What causes a pastor laboring in the anonymity of small town America to want “bigness” so badly that he is willing to divide the people of God over it? What causes him to look past the obvious demographic facts in most cases (and that’s a rich irony, that a purpose-driven or church-growth type doesn’t do his demographic homework!) to push for a church growth strategy that can only succeed in larger settings?

Perhaps it’s pride. Perhaps it’s wrong assumptions about what constitutes success. Perhaps it’s a professionalism that invades the ministry. Perhaps it’s greed or jealousy or competition. Perhaps it’s ambition or zeal without knowledge.

Seems it’s probably all of these things. One thing it is not… is trust in the will and ways of God for His church. It’s a failure to see that God has spoken to us about how to “do” church. He has laid down for us sufficient instructions on everything from how to organize to what elements should be in our public worship. There is in the Scriptures sufficient teaching to shape our membership practices and our individual discipleship. The Bible records enough apostolic preaching to prepare a man for a life of ministry.

But rather than pursue biblical faithfulness, these men appear (I don’t want to speak too harshly here) to be interested mainly in drawing disciples after themselves. Here’s how the article summarized the teachings of one official purpose-driven consultant:

During a session titled “Dealing with Opposition,” Mr. Clyde recommended that the pastor speak to critical members, then help them leave if they don’t stop objecting. Then when those congregants join a new church, Mr. Clyde instructed, pastors should call their new minister and suggest that the congregants be barred from any leadership role.

“There are moments when you’ve got to play hardball,” said the Rev. Dan Southerland, Church Transitions’ president, in an interview. “You cannot transition a church…and placate every whiny Christian along the way.”

I wish pastors would call other pastors over matter of official church discipline. I wish pastors would contact neighboring pastors when some members try to leave one local church to join another without ever speaking with the leaders of the congregation they are currently covenanted together with. And I shudder to think that — while failing to perform these most basic of duties — UNDERshepherds would dare play “hardball” with the sheep of God!

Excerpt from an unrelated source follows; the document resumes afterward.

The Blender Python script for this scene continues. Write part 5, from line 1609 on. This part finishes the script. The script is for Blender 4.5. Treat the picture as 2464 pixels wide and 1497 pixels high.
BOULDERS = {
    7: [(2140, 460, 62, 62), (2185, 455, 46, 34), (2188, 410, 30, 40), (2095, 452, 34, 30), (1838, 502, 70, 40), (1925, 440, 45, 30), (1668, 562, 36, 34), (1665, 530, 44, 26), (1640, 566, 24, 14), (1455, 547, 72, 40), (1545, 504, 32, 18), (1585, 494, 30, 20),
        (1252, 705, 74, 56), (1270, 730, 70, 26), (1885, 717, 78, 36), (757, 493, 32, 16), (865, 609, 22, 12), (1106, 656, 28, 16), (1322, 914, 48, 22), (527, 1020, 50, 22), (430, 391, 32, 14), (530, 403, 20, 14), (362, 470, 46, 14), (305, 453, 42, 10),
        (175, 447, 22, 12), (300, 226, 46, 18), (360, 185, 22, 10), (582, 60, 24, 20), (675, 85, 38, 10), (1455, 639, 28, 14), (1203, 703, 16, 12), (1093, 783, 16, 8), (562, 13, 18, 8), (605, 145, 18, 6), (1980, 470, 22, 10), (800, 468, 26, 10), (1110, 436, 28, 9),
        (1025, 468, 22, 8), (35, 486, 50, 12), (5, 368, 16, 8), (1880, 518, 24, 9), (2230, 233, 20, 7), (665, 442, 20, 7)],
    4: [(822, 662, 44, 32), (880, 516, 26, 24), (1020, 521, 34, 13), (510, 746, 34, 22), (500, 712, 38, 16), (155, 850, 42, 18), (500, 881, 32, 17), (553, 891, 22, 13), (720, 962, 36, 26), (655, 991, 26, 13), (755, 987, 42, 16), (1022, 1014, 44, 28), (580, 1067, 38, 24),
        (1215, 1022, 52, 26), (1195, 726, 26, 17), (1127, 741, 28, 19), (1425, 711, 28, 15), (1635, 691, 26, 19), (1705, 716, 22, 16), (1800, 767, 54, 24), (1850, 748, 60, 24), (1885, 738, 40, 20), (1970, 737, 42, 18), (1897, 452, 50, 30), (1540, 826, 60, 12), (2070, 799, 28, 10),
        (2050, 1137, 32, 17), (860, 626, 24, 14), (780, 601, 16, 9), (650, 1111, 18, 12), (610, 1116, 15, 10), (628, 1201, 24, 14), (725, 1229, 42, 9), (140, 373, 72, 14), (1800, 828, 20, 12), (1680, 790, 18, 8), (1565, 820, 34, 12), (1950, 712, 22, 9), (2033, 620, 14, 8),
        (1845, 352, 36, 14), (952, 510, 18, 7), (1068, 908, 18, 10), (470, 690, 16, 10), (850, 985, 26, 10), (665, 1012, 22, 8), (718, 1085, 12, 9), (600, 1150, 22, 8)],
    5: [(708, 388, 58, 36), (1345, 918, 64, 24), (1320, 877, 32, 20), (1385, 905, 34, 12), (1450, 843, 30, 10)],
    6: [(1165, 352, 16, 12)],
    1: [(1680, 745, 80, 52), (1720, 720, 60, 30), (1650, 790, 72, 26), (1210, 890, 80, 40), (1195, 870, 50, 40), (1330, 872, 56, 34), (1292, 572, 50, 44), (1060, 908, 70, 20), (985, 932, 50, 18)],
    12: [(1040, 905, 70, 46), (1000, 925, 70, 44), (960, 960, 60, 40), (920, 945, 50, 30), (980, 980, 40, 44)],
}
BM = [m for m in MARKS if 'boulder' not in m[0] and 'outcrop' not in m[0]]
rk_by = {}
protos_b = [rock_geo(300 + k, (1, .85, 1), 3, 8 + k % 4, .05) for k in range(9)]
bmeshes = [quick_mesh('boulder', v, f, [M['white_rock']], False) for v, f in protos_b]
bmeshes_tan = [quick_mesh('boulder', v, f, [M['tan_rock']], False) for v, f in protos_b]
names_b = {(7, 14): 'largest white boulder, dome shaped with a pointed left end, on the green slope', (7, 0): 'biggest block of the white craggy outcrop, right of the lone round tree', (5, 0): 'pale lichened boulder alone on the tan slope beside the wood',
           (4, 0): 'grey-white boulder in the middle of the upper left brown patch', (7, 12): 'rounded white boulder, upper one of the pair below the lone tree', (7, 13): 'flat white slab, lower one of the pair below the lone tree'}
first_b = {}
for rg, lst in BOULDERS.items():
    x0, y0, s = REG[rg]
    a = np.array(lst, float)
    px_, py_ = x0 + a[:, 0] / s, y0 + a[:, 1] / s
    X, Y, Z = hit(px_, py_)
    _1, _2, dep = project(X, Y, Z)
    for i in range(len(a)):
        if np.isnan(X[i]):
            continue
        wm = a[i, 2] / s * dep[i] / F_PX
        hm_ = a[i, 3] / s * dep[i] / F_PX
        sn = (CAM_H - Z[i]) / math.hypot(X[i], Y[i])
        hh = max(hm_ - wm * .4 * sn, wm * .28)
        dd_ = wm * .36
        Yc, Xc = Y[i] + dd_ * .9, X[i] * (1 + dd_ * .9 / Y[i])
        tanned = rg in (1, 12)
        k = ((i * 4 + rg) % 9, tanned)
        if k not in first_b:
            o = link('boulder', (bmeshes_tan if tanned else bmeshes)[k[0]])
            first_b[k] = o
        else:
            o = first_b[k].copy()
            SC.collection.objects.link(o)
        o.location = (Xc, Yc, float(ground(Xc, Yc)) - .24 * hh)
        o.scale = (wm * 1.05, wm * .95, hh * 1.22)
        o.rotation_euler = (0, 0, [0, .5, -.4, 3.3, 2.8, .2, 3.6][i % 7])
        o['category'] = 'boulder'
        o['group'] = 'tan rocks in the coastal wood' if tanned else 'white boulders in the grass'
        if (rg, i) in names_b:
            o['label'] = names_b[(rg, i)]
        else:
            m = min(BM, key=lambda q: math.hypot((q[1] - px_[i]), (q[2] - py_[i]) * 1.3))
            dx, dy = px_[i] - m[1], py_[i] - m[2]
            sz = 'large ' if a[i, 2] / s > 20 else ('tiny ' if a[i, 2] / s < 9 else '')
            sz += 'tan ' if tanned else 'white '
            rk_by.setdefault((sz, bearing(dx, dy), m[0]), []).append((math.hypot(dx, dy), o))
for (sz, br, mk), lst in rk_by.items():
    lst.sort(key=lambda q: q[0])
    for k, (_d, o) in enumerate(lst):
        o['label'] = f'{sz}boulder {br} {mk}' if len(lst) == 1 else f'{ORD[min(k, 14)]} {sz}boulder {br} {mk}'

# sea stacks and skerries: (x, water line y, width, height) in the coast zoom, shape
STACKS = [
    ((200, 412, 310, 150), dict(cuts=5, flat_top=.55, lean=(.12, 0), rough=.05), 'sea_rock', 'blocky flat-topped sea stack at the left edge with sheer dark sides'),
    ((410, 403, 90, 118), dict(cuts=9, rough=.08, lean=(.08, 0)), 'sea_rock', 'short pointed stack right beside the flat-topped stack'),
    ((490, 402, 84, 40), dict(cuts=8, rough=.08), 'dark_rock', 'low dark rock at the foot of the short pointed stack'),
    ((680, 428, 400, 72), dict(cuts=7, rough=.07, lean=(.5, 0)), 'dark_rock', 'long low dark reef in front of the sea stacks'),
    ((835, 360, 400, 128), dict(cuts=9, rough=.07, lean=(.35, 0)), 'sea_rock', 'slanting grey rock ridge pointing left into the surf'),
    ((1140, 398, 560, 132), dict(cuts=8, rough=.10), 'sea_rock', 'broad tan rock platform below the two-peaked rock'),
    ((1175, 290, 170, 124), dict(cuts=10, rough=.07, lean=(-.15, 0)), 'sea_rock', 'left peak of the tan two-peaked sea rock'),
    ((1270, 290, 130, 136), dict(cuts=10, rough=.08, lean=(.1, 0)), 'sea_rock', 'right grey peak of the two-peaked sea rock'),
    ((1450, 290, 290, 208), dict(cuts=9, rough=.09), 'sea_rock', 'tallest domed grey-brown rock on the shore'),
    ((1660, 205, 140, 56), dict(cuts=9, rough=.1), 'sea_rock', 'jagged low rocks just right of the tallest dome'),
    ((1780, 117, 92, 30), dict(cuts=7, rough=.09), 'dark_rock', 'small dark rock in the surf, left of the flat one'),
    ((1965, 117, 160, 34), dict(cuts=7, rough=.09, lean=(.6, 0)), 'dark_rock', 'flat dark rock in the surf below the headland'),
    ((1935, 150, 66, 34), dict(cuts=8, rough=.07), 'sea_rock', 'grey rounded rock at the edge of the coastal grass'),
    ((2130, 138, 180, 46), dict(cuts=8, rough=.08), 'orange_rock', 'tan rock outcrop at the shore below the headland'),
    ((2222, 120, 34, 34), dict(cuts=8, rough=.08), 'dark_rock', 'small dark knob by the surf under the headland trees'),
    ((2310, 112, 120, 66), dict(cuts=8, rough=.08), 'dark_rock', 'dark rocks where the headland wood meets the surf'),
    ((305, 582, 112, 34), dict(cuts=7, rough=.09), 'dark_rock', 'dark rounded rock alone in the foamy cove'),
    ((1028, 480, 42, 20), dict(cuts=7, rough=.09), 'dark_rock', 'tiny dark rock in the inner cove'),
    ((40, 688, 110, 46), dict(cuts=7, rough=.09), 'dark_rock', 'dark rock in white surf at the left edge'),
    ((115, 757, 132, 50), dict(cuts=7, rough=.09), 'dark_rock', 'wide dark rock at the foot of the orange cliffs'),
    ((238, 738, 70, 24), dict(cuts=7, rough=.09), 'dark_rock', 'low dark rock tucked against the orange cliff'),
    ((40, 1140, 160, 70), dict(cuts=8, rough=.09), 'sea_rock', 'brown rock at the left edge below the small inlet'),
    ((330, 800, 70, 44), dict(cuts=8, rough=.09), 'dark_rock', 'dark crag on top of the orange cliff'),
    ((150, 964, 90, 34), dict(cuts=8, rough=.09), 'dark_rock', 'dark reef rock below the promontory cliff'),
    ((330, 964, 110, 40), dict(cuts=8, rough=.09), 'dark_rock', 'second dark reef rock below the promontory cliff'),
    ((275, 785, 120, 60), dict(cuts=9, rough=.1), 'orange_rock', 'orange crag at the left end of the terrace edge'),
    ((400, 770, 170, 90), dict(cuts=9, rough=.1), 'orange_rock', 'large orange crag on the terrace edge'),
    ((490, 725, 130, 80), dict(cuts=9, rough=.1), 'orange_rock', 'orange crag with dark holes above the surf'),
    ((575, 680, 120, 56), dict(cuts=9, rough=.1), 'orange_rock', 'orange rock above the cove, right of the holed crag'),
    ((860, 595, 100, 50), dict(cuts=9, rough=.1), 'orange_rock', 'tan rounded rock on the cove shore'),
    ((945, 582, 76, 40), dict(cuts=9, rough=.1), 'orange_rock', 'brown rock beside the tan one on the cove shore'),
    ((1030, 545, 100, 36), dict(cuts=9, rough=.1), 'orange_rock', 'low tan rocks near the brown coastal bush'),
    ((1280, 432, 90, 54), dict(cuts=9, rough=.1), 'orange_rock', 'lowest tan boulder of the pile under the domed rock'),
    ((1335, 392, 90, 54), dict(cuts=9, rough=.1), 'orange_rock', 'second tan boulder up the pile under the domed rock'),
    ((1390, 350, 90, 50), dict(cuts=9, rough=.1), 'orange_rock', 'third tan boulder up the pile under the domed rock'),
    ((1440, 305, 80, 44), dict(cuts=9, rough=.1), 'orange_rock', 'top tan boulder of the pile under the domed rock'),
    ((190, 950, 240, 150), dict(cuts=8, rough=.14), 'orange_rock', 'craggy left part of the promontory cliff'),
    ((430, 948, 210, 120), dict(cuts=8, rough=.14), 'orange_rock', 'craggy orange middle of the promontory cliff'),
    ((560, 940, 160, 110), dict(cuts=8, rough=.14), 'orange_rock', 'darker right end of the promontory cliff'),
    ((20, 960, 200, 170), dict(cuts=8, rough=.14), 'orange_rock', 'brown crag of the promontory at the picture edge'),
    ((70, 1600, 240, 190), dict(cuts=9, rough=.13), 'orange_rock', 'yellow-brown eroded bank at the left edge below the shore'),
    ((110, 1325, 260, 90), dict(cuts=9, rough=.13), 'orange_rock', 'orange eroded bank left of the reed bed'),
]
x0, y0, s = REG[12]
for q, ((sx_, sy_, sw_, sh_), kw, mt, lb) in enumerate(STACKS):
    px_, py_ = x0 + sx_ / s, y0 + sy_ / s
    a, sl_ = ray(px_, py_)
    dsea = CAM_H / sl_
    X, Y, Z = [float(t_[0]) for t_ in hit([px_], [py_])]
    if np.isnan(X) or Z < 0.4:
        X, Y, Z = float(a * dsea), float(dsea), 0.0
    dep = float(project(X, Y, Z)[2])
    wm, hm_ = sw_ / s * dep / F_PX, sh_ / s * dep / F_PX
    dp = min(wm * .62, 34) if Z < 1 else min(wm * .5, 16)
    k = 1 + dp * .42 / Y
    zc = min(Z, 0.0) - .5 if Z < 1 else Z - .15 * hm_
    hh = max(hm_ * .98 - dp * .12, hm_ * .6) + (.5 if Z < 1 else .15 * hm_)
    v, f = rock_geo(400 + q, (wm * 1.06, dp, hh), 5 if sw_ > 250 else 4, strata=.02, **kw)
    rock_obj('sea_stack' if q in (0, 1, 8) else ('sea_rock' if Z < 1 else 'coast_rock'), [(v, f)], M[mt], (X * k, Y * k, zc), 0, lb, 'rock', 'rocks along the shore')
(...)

What’s the consequence of all of this? Falling numbers of congregants. Severing the local body of Christ. One church from 600 to 275. Another from 700 to 550. The pastor of this last church commented, “I’ve often wondered, where’s bottom?”

It’s hard to know where “bottom” is when you’re following the depraved “wisdom” of man. It seems clear that increasingly the prophets of purpose-driven approaches are “like jackals among ruins” (Ezek. 13:4). And yet, as this testimony points out, recovery is possible for those who choose faithfulness over success.

The Lord has placed the church at the center of His redemptive plan, and over His church He has exalted His Son for His own glory. To turn away from His instructions about how to care for His blood-bought sheep is sheer folly. Methods other than those the Lord established are bound to fail. Better that we leave our biggie-sized ambitions at the cross and get on with the business of being slaves of Christ!